# Supplied information
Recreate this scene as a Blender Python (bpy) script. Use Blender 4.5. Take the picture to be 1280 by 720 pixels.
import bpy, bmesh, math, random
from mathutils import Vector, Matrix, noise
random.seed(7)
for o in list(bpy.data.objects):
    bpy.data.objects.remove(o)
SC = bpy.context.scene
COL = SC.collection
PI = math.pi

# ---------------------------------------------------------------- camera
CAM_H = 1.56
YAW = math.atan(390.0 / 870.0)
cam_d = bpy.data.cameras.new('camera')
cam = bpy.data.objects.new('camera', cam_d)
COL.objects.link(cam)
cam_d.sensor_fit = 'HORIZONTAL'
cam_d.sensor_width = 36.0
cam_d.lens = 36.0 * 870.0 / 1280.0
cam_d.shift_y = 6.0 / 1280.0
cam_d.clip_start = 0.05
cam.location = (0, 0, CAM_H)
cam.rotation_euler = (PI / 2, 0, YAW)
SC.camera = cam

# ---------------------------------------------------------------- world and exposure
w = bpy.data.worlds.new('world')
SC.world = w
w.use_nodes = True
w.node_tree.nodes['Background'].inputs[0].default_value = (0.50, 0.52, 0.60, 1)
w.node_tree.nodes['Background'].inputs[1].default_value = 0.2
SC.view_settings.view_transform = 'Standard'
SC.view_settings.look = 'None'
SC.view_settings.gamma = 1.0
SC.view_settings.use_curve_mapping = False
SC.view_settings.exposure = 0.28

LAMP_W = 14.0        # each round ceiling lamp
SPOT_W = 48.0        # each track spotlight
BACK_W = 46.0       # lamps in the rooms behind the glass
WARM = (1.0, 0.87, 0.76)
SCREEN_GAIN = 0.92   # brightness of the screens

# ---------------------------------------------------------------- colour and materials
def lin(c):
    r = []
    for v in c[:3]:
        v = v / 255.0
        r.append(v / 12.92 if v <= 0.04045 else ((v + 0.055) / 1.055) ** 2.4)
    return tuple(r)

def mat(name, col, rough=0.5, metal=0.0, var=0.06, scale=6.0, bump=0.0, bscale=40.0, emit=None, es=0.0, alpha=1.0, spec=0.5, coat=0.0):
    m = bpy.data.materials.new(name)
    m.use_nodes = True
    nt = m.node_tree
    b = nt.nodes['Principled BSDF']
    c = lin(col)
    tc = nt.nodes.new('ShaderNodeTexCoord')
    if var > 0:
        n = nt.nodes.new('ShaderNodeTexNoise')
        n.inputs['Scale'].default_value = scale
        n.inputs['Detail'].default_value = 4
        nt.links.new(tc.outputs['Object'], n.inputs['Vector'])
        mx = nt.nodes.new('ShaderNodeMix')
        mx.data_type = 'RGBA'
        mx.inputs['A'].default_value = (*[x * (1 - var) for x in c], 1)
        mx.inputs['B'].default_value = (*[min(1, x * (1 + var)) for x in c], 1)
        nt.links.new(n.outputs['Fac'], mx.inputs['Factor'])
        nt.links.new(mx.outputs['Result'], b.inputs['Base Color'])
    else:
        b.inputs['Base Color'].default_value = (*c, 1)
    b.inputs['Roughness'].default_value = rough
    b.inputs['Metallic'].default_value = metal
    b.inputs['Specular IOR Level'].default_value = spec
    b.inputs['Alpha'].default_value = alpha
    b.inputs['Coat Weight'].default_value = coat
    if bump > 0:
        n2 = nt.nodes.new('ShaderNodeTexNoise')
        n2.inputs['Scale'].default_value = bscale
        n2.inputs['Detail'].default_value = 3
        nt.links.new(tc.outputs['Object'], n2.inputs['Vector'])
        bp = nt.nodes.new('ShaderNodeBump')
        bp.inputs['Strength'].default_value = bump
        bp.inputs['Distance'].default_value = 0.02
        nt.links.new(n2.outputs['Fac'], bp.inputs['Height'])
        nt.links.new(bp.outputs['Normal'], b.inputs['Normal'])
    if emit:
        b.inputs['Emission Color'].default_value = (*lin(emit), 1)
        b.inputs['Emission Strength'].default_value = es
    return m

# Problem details
Repeat the data exactly. Leave nothing out.

# Task solution
Recreate this scene as a Blender Python (bpy) script. Use Blender 4.5. Take the picture to be 1280 by 720 pixels.
import bpy, bmesh, math, random
from mathutils import Vector, Matrix, noise
random.seed(7)
for o in list(bpy.data.objects):
    bpy.data.objects.remove(o)
SC = bpy.context.scene
COL = SC.collection
PI = math.pi

# ---------------------------------------------------------------- camera
CAM_H = 1.56
YAW = math.atan(390.0 / 870.0)
cam_d = bpy.data.cameras.new('camera')
cam = bpy.data.objects.new('camera', cam_d)
COL.objects.link(cam)
cam_d.sensor_fit = 'HORIZONTAL'
cam_d.sensor_width = 36.0
cam_d.lens = 36.0 * 870.0 / 1280.0
cam_d.shift_y = 6.0 / 1280.0
cam_d.clip_start = 0.05
cam.location = (0, 0, CAM_H)
cam.rotation_euler = (PI / 2, 0, YAW)
SC.camera = cam

# ---------------------------------------------------------------- world and exposure
w = bpy.data.worlds.new('world')
SC.world = w
w.use_nodes = True
w.node_tree.nodes['Background'].inputs[0].default_value = (0.50, 0.52, 0.60, 1)
w.node_tree.nodes['Background'].inputs[1].default_value = 0.2
SC.view_settings.view_transform = 'Standard'
SC.view_settings.look = 'None'
SC.view_settings.gamma = 1.0
SC.view_settings.use_curve_mapping = False
SC.view_settings.exposure = 0.28

LAMP_W = 14.0        # each round ceiling lamp
SPOT_W = 48.0        # each track spotlight
BACK_W = 46.0       # lamps in the rooms behind the glass
WARM = (1.0, 0.87, 0.76)
SCREEN_GAIN = 0.92   # brightness of the screens

# ---------------------------------------------------------------- colour and materials
def lin(c):
    r = []
    for v in c[:3]:
        v = v / 255.0
        r.append(v / 12.92 if v <= 0.04045 else ((v + 0.055) / 1.055) ** 2.4)
    return tuple(r)

def mat(name, col, rough=0.5, metal=0.0, var=0.06, scale=6.0, bump=0.0, bscale=40.0, emit=None, es=0.0, alpha=1.0, spec=0.5, coat=0.0):
    m = bpy.data.materials.new(name)
    m.use_nodes = True
    nt = m.node_tree
    b = nt.nodes['Principled BSDF']
    c = lin(col)
    tc = nt.nodes.new('ShaderNodeTexCoord')
    if var > 0:
        n = nt.nodes.new('ShaderNodeTexNoise')
        n.inputs['Scale'].default_value = scale
        n.inputs['Detail'].default_value = 4
        nt.links.new(tc.outputs['Object'], n.inputs['Vector'])
        mx = nt.nodes.new('ShaderNodeMix')
        mx.data_type = 'RGBA'
        mx.inputs['A'].default_value = (*[x * (1 - var) for x in c], 1)
        mx.inputs['B'].default_value = (*[min(1, x * (1 + var)) for x in c], 1)
        nt.links.new(n.outputs['Fac'], mx.inputs['Factor'])
        nt.links.new(mx.outputs['Result'], b.inputs['Base Color'])
    else:
        b.inputs['Base Color'].default_value = (*c, 1)
    b.inputs['Roughness'].default_value = rough
    b.inputs['Metallic'].default_value = metal
    b.inputs['Specular IOR Level'].default_value = spec
    b.inputs['Alpha'].default_value = alpha
    b.inputs['Coat Weight'].default_value = coat
    if bump > 0:
        n2 = nt.nodes.new('ShaderNodeTexNoise')
        n2.inputs['Scale'].default_value = bscale
        n2.inputs['Detail'].default_value = 3
        nt.links.new(tc.outputs['Object'], n2.inputs['Vector'])
        bp = nt.nodes.new('ShaderNodeBump')
        bp.inputs['Strength'].default_value = bump
        bp.inputs['Distance'].default_value = 0.02
        nt.links.new(n2.outputs['Fac'], bp.inputs['Height'])
        nt.links.new(bp.outputs['Normal'], b.inputs['Normal'])
    if emit:
        b.inputs['Emission Color'].default_value = (*lin(emit), 1)
        b.inputs['Emission Strength'].default_value = es
    return m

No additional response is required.